Thursday 27 September 2012

Pyke. Not the idiot boy.

Sometimes the exploits and antics of an individual really capture my interest and one such person featured in a recent BBC4 Extra dramatisation was Geoffrey Pyke.

The man may not have been at the forefront of public perception but he contributed greatly to the Nation and particularly so in the rarified times of conflict when a wild and crazy idea often stood a good chance of success, if a measure of that success was the shortening of a war and the saving of countless lives or even a single life.

I have never seen any film footage or audio recordings of Geoffrey Pyke but my generation, 1960's baby boomers, will certainly recall with affection his close relative the scientist Magnus Pyke, flailing arms and exaggerated gesticulations and all. Certain characteristics follow the family lineage and my visualisation and appreciation of Geoffrey Pyke has certainly been helped by my memories of Dr Magnus.

The earlier Pyke was born in 1894. He engendered a reputation for eccentricity and genius in his ideas, inventions and schemes but equally exasperated and frustrated many who came across him, particularly those in authority.

In the first world war he persuaded a Newspaper to infiltrate him into Berlin to report back but he was captured shortly after arriving and had to make an escape from prison and make his way back to the UK. He was however declared a hero by his media employers and lived well off this status.

Between the wars he became self taught in playing the investment market and his scientific system of dabbling in stocks and shares made him a fortune. This he used to open a school where pupils were encouraged to pursue their own interests in a free and easy environment with a non-punishment or reprimand regime. The idea was largely an antidote to his own years in secondary education when he was the victim of remorseless bullying and victimisation. It was a success in its unique way but drained him of his wealth and it was after only a few years that the educational establishment was forced to close.

His aptitude for thinking well out of the box was well suited to the war effort from 1939. His first initiative was to try to oust Adolf Hitler by popular demand and he attempted this by sending students into Nazi Germany, disguised as golfers with clubs and clipboards to try to demonstrate in a public straw poll that Hitler was in fact not at all popular. The failure was inevitable but then hindsight is a wonderful thing.

With genius and individualism comes strange behaviour and traits. Geoffrey Pyke spent most of his working days in his pyjamas and would only eat herring. He was obsessed with not being cramped or constricted by furniture and possessions and he rigged up a series of ropes and pulleys to elevate all of his belongings up to ceiling height to give a clear, open plan and spacious work space during his office hours. I personally like that idea and can see some contemporary applications in modern lifestyles.

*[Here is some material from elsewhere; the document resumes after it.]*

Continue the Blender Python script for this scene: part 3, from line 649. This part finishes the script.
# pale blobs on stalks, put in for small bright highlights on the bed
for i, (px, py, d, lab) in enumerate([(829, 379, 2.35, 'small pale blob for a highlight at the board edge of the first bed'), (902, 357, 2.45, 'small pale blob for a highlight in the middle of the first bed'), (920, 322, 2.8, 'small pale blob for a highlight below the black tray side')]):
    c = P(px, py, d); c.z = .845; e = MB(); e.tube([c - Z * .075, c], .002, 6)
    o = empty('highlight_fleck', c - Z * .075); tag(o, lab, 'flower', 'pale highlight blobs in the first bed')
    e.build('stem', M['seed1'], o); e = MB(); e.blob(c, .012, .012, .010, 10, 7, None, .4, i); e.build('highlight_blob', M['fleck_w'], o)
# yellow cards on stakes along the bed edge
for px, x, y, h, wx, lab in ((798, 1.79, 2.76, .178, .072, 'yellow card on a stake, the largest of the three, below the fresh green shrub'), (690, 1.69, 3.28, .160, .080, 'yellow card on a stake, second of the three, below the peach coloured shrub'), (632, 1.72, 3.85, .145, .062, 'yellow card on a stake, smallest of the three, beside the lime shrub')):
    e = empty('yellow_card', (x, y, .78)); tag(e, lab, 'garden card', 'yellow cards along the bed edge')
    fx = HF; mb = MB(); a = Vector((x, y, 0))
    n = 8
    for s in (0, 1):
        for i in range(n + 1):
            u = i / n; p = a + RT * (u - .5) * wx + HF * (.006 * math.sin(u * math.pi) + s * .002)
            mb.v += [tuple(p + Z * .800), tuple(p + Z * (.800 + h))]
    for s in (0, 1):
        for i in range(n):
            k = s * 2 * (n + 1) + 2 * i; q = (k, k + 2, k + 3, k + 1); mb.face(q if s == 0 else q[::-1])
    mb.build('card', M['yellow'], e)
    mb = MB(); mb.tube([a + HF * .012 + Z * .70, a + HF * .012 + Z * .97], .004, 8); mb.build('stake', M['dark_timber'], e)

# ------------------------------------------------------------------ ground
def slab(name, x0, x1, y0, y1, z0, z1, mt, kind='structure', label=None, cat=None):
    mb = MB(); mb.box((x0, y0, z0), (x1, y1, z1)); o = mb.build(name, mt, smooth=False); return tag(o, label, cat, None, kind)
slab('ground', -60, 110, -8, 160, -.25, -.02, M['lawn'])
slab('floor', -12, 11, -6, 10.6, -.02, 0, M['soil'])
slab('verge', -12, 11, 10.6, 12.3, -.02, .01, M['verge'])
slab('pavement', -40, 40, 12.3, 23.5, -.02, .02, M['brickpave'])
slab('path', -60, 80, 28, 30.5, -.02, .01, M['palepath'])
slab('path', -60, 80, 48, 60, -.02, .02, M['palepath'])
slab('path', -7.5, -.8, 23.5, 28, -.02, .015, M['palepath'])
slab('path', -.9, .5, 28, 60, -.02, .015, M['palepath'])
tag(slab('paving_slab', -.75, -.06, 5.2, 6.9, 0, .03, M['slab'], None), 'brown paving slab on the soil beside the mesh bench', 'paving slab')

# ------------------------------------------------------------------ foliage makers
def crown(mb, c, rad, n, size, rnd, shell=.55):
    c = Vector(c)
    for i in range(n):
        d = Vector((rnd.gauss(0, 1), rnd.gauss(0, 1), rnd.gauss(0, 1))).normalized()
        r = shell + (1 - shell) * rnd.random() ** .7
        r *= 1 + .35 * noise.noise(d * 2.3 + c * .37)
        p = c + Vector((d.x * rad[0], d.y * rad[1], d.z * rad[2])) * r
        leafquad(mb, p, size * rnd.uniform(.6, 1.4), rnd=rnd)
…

From brainstorming, Geoffrey Pyke soon moved on to actual engineered inventions from a motorised sledge to an actual tracked, all terrain vehicle, The Weasel which went into production and with many still mobile and in use well into the post war period in Polar Exploration.

His behaviour and appearance, very much along the lines of a mad professor were not widely accepted particularly in North America here he was seconded on joint research and development projects. He was reputed to have met the Canadian Prime Minister with trouser flies wide open which only added to their mistrust and frustrations of a strange man.

The radio drama that introduced me to Geoffrey Pyke revolved around two of his wartime inventions. These had come about in his time with British Combined Operations- a think-tank reporting back and with the interest of Winston Churchill and Lord Mountbatten.

Project Habbakuk was to be a huge ocean going aircraft carrier made from reinforced ice. The main constituent of the huge vessel was Pykrete, a mixture of water and wood pulp which when frozen exhibited tremendous strength, durability and stability and was also virtually bomb and torpedo proof. The idea progressed to a prototype on a Canadian Lake and it survived a whole summer. The D Day invasions caused the project to be abandoned although Pykrete had proven to be a workable and viable structural material.

It appears that after this personal disappointment Geoffrey Pyke found it very difficult to reach the same influential people and became forgotten and ignored insite of numerous authoratative writings and consultancy posts in a nation emerging from a crippling war.

.In 1948, increasingly pessimistic and despairing about the world and the direction it was taking he took his own life. His legacy, even to the present day, has not in my opinion really been recognised with due credit and acknowledgement. We can only stand back and speculate on what he may have contributed to the nation and wider world had he reached what may well have been his most fruitful and productive years. We will never know and we are poorer for that fact.